13. The method of claim 11, wherein the cam is spring-loaded such that the cam is biased to move from the first position to the second position.

14. The method of claim 11, wherein the cam is coupled to the frame along an axis, and the cam rotates about the axis when moving between the first position to the second position.

15. The method of claim 11, wherein the cam presses against an underside of the belt upper portion when the cam is in the first position.

16. The method of claim 11, wherein the rollback control mechanism is positioned only along a rear quarter portion of the belt upper portion and comprises a skid pad, and wherein the skid pad is in contact with the belt upper portion when a user steps on the rear quarter portion of the belt upper portion thereby causing the resistance of movement of the belt upper portion in the forward and rearward direction.

17. The method of claim 16, wherein the skid pad is not in contact with the belt upper portion when the user steps on the front three-quarters portion of the belt upper portion thereby causing no resistance of movement of the belt upper portion in at least the rearward direction.

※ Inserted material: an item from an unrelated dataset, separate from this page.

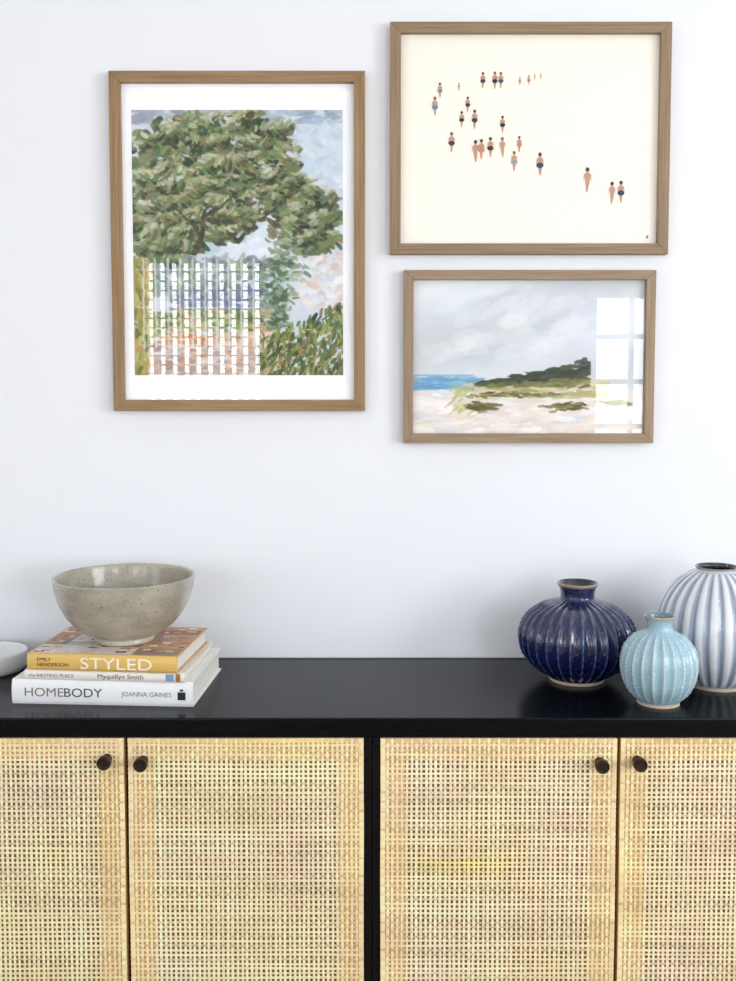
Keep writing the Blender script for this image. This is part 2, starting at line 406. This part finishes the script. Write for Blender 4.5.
def paint_coast():
    C=np.zeros((int(154*S),int(232*S),3)); C[:]=(212,216,221)
    def st(x,y,L,Wd,an,c,a=.9): stroke(C,x*S,y*S,L*S,Wd*S,an,c,a)
    U=random.uniform
    for _ in range(520):
        X=U(-5,237);Y=U(-5,98)
        k=math.sin(X*.028+Y*.05)*7+math.sin(X*.011-Y*.07+2)*7
        st(X,Y,U(26,54),U(14,24),-.3+U(-.4,.4),(213+k+random.gauss(0,3),217+k+random.gauss(0,3),222+k+random.gauss(0,3)),.32)
    for _ in range(26): st(U(60,200),U(5,60),U(25,46),U(10,16),-.5+U(-.3,.3),jit((198,203,211),3),.3)
    for _ in range(30): st(U(10,170),U(10,80),U(25,46),U(10,16),-.4+U(-.2,.3),jit((232,233,235),2),.35)
    for _ in range(120): st(U(-5,64),U(96.5,113),U(12,26),U(2,4),U(-.03,.03),jit(random.choice([(118,166,202),(136,182,210),(104,156,198),(154,198,216)]),5),.85)
    for s in range(8): st(s*8,94.8,12,1.8,0,(138,166,196),.8)
    for _ in range(40): st(U(0,55),U(110,116),U(10,20),U(1.5,3),U(-.05,.02),jit((218,230,234),4),.85)
    for _ in range(300): st(U(0,236),U(112,156),U(14,30),U(3,7),U(-.18,.12),jit(random.choice([(234,226,218),(240,236,231),(226,216,206),(244,240,237),(230,221,216)]),4),.8)
    for _ in range(140):
        X=U(58,200); st(X,U(103-.02*X,117),U(12,26),U(3,5),U(-.15,.1),jit(random.choice([(214,206,176),(190,184,142),(224,216,194),(166,162,104)]),6),.85)
    for _ in range(420):
        X=U(66,178); top=103-(X-66)*.19
        top+=math.sin(X*.35)*1.4
        bot=105+(X-66)*.01
        Y=U(top,bot) if bot>top else top
        f=(Y-top)/(bot-top+.01)
        c=random.choice([(56,66,50),(62,72,52),(50,58,48),(76,84,56),(64,68,56)]) if f<.62 else random.choice([(122,124,70),(98,106,60),(150,146,94)])
        L_=U(7,15); st(min(X,178-L_*.45),Y,L_,U(2,4),U(-.2,.05)-.05,jit(c,6),.92)
    st(172,79,6,5,0,(54,62,48)); st(166,81,10,4,-.2,(56,64,50))
    for (cx,cy,w,h,n) in [(68,126,22,3.6,70),(156,126,24,3.6,60),(205,122,22,3,24),(100,114,50,3,50)]:
        for _ in range(n): st(cx+random.gauss(0,w*.42),cy+random.gauss(0,h*.45),U(5,12),U(1.6,3),U(-.25,.3),jit(random.choice([(128,124,62),(102,102,52),(154,146,84),(84,82,50)]),7),.85)
    for _ in range(60): st(U(0,236),U(132,156),U(16,30),U(2,4),U(-.3,-.05),jit(random.choice([(216,206,194),(238,224,206),(210,214,217)]),4),.5)
    for _ in range(40): st(random.gauss(48,5),U(106,132),U(5,12),U(1.5,3),-.6,jit(random.choice([(182,176,102),(202,198,148)]),7),.7)
    return C

# ================================================================= FRAMES
def frame(name,x0,x1,z0,z1,fw,c0,c1,depth=.022):
    cx,cz=(x0+x1)/2,(z0+z1)/2; loc=(cx,-.001,cz); e=empty(name,loc)
    mh=wood(name+'_oak_h',c0,c1,(7,220,260),.5); mv=wood(name+'_oak_v',c0,c1,(260,220,7),.5)
    yb=-.001; yf=-depth; mb=MB()
    O=[(x0,z0),(x1,z0),(x1,z1),(x0,z1)]; I=[(x0+fw,z0+fw),(x1-fw,z0+fw),(x1-fw,z1-fw),(x0+fw,z1-fw)]
    for k in range(4):
        a,b=O[k],O[(k+1)%4]; c,d=I[(k+1)%4],I[k]
        v=[(p[0],yf,p[1]) for p in (a,b,c,d)]+[(p[0],yb,p[1]) for p in (a,b,c,d)]
        mb.add(v,[(0,1,2,3),(7,6,5,4),(0,4,5,1),(1,5,6,2),(2,6,7,3),(3,7,4,0)],0 if k%2==0 else 1)
    mb.build('frame_moulding',[mh,mv],loc=loc,parent=e,bevel=.0012)
    mb=MB(); g=.001; mb.add([(x0+g+fw,-.0125,z0+g+fw),(x1-g-fw,-.0125,z0+g+fw),(x1-g-fw,-.0125,z1-g-fw),(x0+g+fw,-.0125,z1-g-fw)],[(0,1,2,3)])
    mb.build('glass_pane',[M['glass']],loc=loc,parent=e)
    return e,loc
def sheet(name,x0,x1,z0,z1,y,mat,e,loc):
    mb=MB(); mb.box(x0,x1,y,y+.003,z0,z1); return mb.build(name,[mat],loc=loc,parent=e)
eA,lA=frame('framed_tree_painting',-.521,-.006,1.317,1.999,.0225,(134,106,74),(172,142,104))
sheet('mat_board',-.500,-.027,1.338,1.978,-.009,M['mat'],eA,lA)
grid_print('painted_print',paint_tree(),-.479,-.051,1.390,1.925,-.0095,eA,lA)
eC,lC=frame('framed_coastal_painting',.073,.5855,1.251,1.603,.0195,(138,116,94),(174,152,126))
sheet('backing_board',.090,.568,1.268,1.586,-.0085,M['mat'],eC,lC)
grid_print('painted_print',paint_coast(),.0925,.566,1.2705,1.5835,-.0095,eC,lC)
eB,lB=frame('framed_beachgoers_print',.0445,.6085,1.635,2.095,.0215,(130,108,84),(166,142,114))
sheet('paper_sheet',.063,.590,1.653,2.077,-.009,M['cream'],eB,lB)
mb=MB()
def ell(cx,cz,rx,rz,col,lay,n=14):
    y=-.0092-.00012*lay
    mb.add([(cx+rx*math.cos(2*math.pi*i/n),y,cz+rz*math.sin(2*math.pi*i/n)) for i in range(n)],[tuple(range(n))],0,tuple(c*.7 for c in s2l(col)))
def poly(pts,col,lay):
    y=-.0092-.00012*lay; mb.add([(p[0],y,p[1]) for p in pts],[tuple(range(len(pts)))],0,tuple(c*.7 for c in s2l(col)))
NV=(58,66,92);BK=(56,52,58);TL=(108,144,170);OR=(214,150,116);RD=(190,104,94);GR=(158,170,174);NO=None
SK=(206,162,138)
ppl=[(440,88,15,TL),(435,104,19,(110,150,184)),(459,85,8,NO),(468,102,15,BK),(475,117,19,NV),(462,117,16,BK),(452,140,20,NV),
(483,78,16,NV),(495,78,17,BK),(501,78,16,(80,90,120)),(503,122,17,NV),(520,79,8,OR),(529,78,10,RD),(535,75,6,NO),(541,74,6,NO),
(476,149,22,NO),(482,147,20,OR),(491,145,20,BK),(503,145,20,NO),(520,142,16,OR),(515,159,20,GR),(541,162,23,NV),(589,178,25,NO),(614,191,22,NO),(623,190,22,NV)]
px2=.564/280; 
for (X,Y,h,suit) in ppl:
    cx=.0445+(X-390)*px2; cz=2.095-(Y-22)*(.46/232); hh=h*px2; wdt=hh*.115
    lean=random.uniform(-.03,.03)*hh
    poly([(cx-wdt*.8,cz+hh*.27),(cx+wdt*.8,cz+hh*.27),(cx+wdt*1.05,cz+hh*.2),(cx+wdt*.8,cz-hh*.08),(cx+wdt*.3+lean,cz-hh*.5),(cx-wdt*.25+lean,cz-hh*.5),(cx-wdt*.8,cz-hh*.08),(cx-wdt*1.05,cz+hh*.2)],SK,0)
    for sgn in (-1,1): poly([(cx+sgn*wdt*.9,cz+hh*.24),(cx+sgn*wdt*1.3,cz+hh*.2),(cx+sgn*wdt*1.4,cz-hh*.03),(cx+sgn*wdt*1.2,cz-hh*.03)][::sgn],SK,1)
    ell(cx,cz+hh*.33,hh*.05,hh*.08,SK,2)
    ell(cx,cz+hh*.41,hh*.08,hh*.085,(74,60,58) if random.random()<.7 else (136,94,72),3)
    if suit: ell(cx,cz-hh*.06,wdt*1.4,hh*.12,suit,4)
poly([(.566,1.668),(.570,1.668),(.571,1.674),(.567,1.674)],(120,110,105),1)
mb.build('printed_figures',[M['print']],loc=lB,parent=eB)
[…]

18. The method of claim 11, wherein the rollback control mechanism is positioned only along a rear quarter portion of the belt upper portion and comprises a non-rotatable belt guide, and wherein the non-rotatable belt guide is in contact with the belt upper portion when a user steps on the rear quarter portion of the belt upper portion thereby causing the resistance of movement of the belt upper portion in the forward and rearward direction.

19. The method of claim 18, wherein the non-rotatable belt guide is not in contact with the belt upper portion when the user steps on the front three-quarters portion of the belt upper portion thereby causing no resistance of movement of the belt upper portion in at least the rearward direction.

20. The method of claim 11, wherein the rollback control mechanism is positioned only along a rear quarter portion of the belt upper portion.